A long-time and highly respected member of the Glendon community, Perin holds a BA (Hons) from Université de Montréal, Montreal (1968), an MA from Carleton University (1970) and a PhD from the University of Ottawa (1975). His new book, The Many Rooms of this House: Diversity and Worship in Toronto since 1840, looks at Toronto churches as markers of social and cultural change over the past century and has been accepted for publication by the University of Toronto Press.

According to the Chair of Glendon’s Department of History, Professor Mark Jurdjevic, “Dr. Perin is a prolific and influential historian of Italian immigration to Canada. His most recent book promises to contribute significantly to the fields of urban history and immigration studies. We are looking forward to the fruits of his research and learning about our city’s history.”

The award was presented on June 25 during the Principal’s Convocation Luncheon celebration.

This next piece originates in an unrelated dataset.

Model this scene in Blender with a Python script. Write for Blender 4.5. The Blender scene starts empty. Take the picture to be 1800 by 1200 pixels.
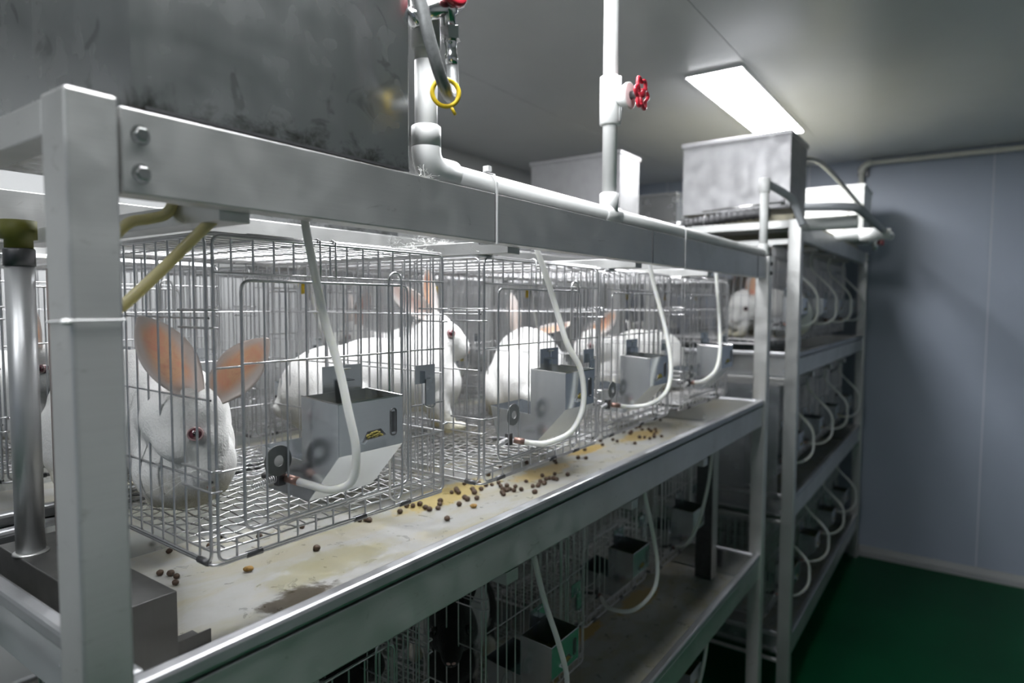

“Receiving this award is a great honour for me,” said Perin. “My research is the fruit of a constant and complex dialogue with my sources, my colleagues, and my students, especially, but not only, my graduate students. As the expression ‘community of scholars’ suggests, research is a social process. It is therefore important for us to resist the atomizing tendencies of some of the new technologies and reaffirm our sense of community.”

In recent years, Perin has authored two books and 16 book chapters, co-edited four books and published 14 scholarly articles. He was the recipient of a Social Sciences and Humanities Research Council (SSHRC) Connection Grant to organize an international workshop at the Glendon Campus of York University. The conference introduced a number of York University graduate students to an international cohort of scholars in immigration history.

Perin was a consultant to the Canadian Museum of Immigration in 2012-15 vice-chair of an advisory committee to Citizenship and Immigration Canada, a member of the editorial board of the Canadian Catholic Historical Association and an advisory committee member for the journal Mens: Revue d’Histoire intellectuelle et culturelle. He has also given interviews for the CBC, Radio Canada, TV Ontario, TFO, MTV, OMNI-TV, BBC, Radio Scotland, RAI and Vatican Radio.